Femmes aux multiples facettes, elle va d’abord créer une entreprise de broderie en 1862, donner des conférences, puis devenir journaliste économique.
Très attachée à la situation des femmes dans la société, elle crée l’Association pour le suffrage des femmes en 1871, et se fixe un nouvel objectif : obtenir la licence ès lettres de la Sorbonne où les femmes ne peuvent toujours pas y étudier. C’est donc en candidate libre qu’elle réussit son examen le 28 octobre 1871. Une première, encore cette fois-ci.
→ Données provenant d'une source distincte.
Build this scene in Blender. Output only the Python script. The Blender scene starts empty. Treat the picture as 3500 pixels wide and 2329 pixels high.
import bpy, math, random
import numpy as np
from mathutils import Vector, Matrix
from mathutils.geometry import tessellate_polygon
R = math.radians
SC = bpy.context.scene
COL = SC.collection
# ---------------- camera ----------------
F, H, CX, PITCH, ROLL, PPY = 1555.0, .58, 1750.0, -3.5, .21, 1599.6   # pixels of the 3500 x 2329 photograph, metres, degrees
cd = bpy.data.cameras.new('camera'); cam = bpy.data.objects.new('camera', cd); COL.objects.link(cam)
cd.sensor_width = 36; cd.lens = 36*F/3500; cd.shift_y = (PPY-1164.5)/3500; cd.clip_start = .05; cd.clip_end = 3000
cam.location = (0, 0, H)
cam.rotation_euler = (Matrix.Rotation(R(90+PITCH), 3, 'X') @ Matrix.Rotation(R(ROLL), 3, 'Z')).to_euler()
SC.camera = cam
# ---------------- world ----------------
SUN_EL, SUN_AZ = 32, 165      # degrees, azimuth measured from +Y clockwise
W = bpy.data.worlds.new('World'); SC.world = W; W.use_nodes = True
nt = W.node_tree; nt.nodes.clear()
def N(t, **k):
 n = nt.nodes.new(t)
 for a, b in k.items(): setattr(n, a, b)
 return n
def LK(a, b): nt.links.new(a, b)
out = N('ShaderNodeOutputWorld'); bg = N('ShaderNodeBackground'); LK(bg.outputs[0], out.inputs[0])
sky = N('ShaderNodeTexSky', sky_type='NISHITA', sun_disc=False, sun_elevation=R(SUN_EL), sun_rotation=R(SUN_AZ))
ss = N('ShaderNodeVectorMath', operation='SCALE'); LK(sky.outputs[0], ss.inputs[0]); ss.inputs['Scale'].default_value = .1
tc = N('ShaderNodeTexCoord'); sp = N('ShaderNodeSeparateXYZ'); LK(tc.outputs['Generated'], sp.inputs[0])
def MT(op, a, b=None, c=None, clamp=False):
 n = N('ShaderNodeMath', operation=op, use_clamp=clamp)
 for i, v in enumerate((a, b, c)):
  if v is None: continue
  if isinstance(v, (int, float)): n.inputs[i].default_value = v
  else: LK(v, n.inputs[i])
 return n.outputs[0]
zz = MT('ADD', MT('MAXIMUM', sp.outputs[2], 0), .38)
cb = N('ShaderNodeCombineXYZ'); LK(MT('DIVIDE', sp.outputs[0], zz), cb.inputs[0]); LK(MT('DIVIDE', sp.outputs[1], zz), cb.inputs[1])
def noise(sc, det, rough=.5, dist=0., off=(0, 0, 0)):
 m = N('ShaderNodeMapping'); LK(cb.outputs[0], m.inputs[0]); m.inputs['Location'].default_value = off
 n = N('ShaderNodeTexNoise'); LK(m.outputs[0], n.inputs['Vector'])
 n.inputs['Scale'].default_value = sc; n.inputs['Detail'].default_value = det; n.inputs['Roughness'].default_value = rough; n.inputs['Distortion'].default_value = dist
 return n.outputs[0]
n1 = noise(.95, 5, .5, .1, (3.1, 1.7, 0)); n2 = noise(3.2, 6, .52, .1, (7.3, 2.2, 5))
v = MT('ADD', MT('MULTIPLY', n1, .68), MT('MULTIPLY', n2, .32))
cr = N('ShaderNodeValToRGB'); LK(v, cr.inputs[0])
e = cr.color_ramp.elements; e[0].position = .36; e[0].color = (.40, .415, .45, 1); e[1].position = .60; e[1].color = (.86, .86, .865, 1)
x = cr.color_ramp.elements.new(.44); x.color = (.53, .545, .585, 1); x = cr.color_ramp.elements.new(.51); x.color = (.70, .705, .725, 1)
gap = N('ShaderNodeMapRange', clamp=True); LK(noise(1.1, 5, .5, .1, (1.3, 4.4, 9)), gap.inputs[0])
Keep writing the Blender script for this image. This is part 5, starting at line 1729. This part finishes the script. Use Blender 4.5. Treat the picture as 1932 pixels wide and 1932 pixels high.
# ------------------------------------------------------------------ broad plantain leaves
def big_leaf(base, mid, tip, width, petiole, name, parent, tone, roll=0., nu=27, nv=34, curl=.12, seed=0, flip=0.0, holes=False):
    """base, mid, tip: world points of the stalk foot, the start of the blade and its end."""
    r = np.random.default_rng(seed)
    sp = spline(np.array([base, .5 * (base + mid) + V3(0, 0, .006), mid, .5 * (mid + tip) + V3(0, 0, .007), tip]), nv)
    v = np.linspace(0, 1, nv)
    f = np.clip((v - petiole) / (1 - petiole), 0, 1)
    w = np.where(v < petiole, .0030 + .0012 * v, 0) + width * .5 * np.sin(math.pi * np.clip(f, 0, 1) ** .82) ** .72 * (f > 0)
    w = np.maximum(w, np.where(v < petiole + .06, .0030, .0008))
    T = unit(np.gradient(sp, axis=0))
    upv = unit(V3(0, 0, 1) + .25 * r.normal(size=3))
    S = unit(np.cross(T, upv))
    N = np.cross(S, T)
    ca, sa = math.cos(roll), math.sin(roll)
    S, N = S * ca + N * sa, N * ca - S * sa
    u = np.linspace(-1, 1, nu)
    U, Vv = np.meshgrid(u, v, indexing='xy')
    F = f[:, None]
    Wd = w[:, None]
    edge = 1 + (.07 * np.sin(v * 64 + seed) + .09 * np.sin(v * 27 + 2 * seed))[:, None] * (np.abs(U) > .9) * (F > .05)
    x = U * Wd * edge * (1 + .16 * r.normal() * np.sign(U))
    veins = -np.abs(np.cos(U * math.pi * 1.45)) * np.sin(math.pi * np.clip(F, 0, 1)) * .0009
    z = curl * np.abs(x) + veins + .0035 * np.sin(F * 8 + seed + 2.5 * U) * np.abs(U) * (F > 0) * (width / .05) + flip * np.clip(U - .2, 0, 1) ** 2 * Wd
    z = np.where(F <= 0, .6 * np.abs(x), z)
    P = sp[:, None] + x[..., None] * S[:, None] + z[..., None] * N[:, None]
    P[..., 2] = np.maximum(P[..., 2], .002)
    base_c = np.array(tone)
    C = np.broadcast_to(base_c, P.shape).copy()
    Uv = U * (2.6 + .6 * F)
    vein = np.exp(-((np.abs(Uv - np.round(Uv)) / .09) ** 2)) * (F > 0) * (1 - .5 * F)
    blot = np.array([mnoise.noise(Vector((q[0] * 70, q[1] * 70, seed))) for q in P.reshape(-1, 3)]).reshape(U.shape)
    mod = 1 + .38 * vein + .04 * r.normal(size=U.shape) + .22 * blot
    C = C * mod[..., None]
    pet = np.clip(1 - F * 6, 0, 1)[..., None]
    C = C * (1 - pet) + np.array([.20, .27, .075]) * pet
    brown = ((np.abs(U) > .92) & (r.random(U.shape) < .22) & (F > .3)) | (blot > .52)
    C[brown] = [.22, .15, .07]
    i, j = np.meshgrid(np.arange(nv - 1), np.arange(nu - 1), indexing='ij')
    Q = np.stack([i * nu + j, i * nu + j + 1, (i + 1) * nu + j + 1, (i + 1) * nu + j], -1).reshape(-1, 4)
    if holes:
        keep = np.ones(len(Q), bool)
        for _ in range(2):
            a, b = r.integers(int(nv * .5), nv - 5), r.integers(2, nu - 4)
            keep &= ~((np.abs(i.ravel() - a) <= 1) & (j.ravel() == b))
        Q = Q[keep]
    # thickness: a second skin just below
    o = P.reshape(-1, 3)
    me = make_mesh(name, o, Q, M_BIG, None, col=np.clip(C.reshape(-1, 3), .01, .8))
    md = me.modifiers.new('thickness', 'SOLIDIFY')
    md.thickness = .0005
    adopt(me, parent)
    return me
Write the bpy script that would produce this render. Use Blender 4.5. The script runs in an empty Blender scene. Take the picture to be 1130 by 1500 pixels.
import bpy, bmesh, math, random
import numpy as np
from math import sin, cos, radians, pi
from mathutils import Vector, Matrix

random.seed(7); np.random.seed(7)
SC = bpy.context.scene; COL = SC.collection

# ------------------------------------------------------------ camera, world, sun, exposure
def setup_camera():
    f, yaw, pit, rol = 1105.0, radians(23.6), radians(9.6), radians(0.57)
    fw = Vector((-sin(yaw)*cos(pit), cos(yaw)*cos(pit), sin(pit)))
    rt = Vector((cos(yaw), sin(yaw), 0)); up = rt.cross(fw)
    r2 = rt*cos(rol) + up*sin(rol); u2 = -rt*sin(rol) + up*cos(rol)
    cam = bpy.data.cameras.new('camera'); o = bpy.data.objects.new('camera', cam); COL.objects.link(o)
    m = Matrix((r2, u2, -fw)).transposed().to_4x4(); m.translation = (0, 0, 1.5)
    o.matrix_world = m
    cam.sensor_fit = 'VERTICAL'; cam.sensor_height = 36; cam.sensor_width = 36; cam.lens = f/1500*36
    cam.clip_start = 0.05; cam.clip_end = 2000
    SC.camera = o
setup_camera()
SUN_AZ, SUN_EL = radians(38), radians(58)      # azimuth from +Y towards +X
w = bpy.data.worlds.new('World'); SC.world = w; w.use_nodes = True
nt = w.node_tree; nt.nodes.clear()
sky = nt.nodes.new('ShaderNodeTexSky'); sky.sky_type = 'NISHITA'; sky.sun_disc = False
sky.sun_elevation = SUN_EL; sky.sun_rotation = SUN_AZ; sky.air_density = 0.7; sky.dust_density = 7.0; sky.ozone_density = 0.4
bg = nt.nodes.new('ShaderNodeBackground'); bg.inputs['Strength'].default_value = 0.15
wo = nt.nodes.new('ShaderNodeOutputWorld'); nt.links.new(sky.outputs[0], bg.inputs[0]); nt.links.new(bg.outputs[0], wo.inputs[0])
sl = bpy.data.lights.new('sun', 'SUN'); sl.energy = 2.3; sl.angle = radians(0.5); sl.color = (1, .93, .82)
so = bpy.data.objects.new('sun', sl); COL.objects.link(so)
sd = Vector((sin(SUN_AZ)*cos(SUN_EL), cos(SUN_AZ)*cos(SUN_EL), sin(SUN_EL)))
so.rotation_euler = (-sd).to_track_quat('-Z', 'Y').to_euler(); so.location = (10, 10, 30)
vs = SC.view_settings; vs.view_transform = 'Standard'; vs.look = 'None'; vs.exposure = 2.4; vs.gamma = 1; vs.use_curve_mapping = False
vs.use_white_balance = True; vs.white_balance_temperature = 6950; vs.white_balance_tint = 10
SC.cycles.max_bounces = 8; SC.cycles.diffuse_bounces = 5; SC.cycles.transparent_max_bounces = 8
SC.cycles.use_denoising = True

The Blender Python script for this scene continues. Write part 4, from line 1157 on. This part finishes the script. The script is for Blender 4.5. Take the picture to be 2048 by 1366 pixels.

Elle ne pourra malheureusement pas achever sa thèse de doctorat, intitulée La Condition de la femme dans la société romaine, car elle succombera de la tuberculose le 25 août 1874.
Sa soif de connaissance, sa ténacité, ses combats pour l’éducation et l’émancipation des femmes ont fait d’elle l’une des plus grandes féministes de son époque et dont la notoriété rayonnait dans toute l’Europe et même aux États-Unis.
Robert Oppenheimer a dit « L’homme est poussé par le besoin de savoir ». Bien avant lui, Julie-Victoire Daubié a mis en pratique ce principe sans relâche et durant toute sa vie. Les lycéennes lauréates d’aujourd’hui, ne pouvaient pas lui offrir un plus bel hommage.